Jamaican-Born Educator Kamar Samuels Named NYC Schools Chancellor by Mayor Zohran Mamdani

Jamaica Live International News– | Jan 1, 2026

New York City is set to enter a new chapter in public education as Mayor Zohran Mamdani announces the appointment of Jamaican-born veteran educator Kamar Samuels as the city’s next Schools Chancellor. Samuels will assume leadership of the nation’s largest public school system on January 1, 2026, becoming one of the most prominent Caribbean-born figures ever to hold the post.

The announcement came ahead of Mamdani’s inauguration and signals both continuity and recalibration in how City Hall will approach education governance, particularly as the incoming mayor revisits his stance on mayoral control of schools.

Who Is Kamar Samuels?

Kamar Samuels’ story is one rooted in classrooms, community, and long-term commitment to public education. Born in Kingston, Jamaica, Kamar Samuels attended Jamaica College before moving to the United States. Samuels has spent nearly two decades working across New York City’s school system, beginning his career as an elementary school teacher in the Bronx.

Over the years, he rose through the ranks—serving as a principal before taking on district leadership roles that placed him at the center of some of the city’s most complex education challenges.

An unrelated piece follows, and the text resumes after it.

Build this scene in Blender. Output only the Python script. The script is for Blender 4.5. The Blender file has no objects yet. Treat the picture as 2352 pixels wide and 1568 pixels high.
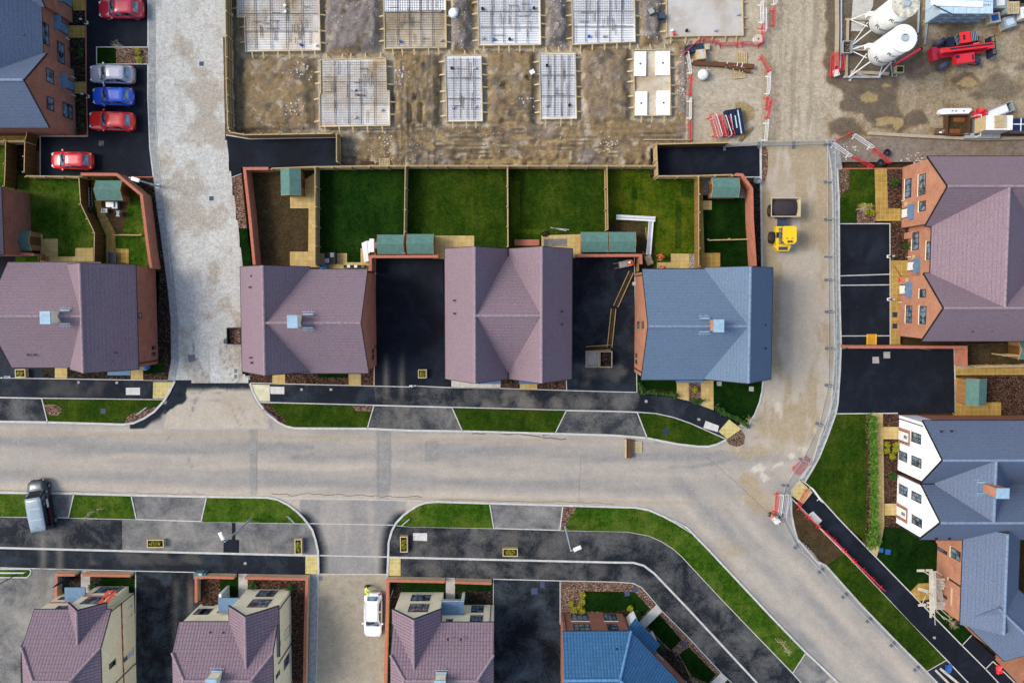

  • District Leadership: Samuels previously led District 13 in Brooklyn, where he oversaw a high-profile middle-school integration plan aimed at addressing racial and socioeconomic segregation.
  • Manhattan District 3: He currently serves as Superintendent of Manhattan’s District 3, a diverse district that includes some of the city’s highest-performing as well as most under-resourced schools.
  • Educational Vision: Widely respected for promoting school integration, boosting early literacy, and expanding access to rigorous academic pathways such as the International Baccalaureate (IB) programme.

Colleagues often describe Samuels as a steady, systems-focused leader—one who pairs equity goals with practical, on-the-ground implementation.

The Challenges Ahead

As Schools Chancellor, Samuels will inherit a system serving more than one million students, alongside a set of urgent and overlapping challenges:

  • Teacher Recruitment and Retention: Persistent shortages, particularly in special education, STEM subjects, and high-needs schools, continue to strain classrooms citywide.
  • Class-Size Mandates: New York State law now requires significantly smaller class sizes, a shift that will demand more teachers, more space, and careful planning to avoid disruption.
  • Mayoral Control: With Mayor Mamdani signaling a more flexible approach to mayoral authority over schools, Samuels will need to navigate governance questions while maintaining stability and accountability across the system.

A Strategic Appointment

Mayor Mamdani framed the appointment as a signal of trust in experienced educators rather than political appointees. By selecting a career school leader with deep district-level experience, Mamdani appears to be betting on institutional knowledge and classroom-informed leadership at a time when the system faces both reform fatigue and urgent reform needs.

Samuels’ first day on the job—January 1, 2026—will place him immediately at the center of policy implementation, labor negotiations, and budget planning, with little room for a grace period.

A Moment of Caribbean Pride

For many in the Jamaican and wider Caribbean diaspora, Samuels’ appointment carries symbolic weight. His rise from a Jamaican-born teacher to Chancellor of the largest public school system in the United States reflects both personal achievement and the long-standing contributions of Caribbean educators to New York City’s schools.

As the Mamdani administration begins, all eyes will be on how this partnership reshapes the future of public education in New York—and whether Samuels can translate his district-level success into system-wide change.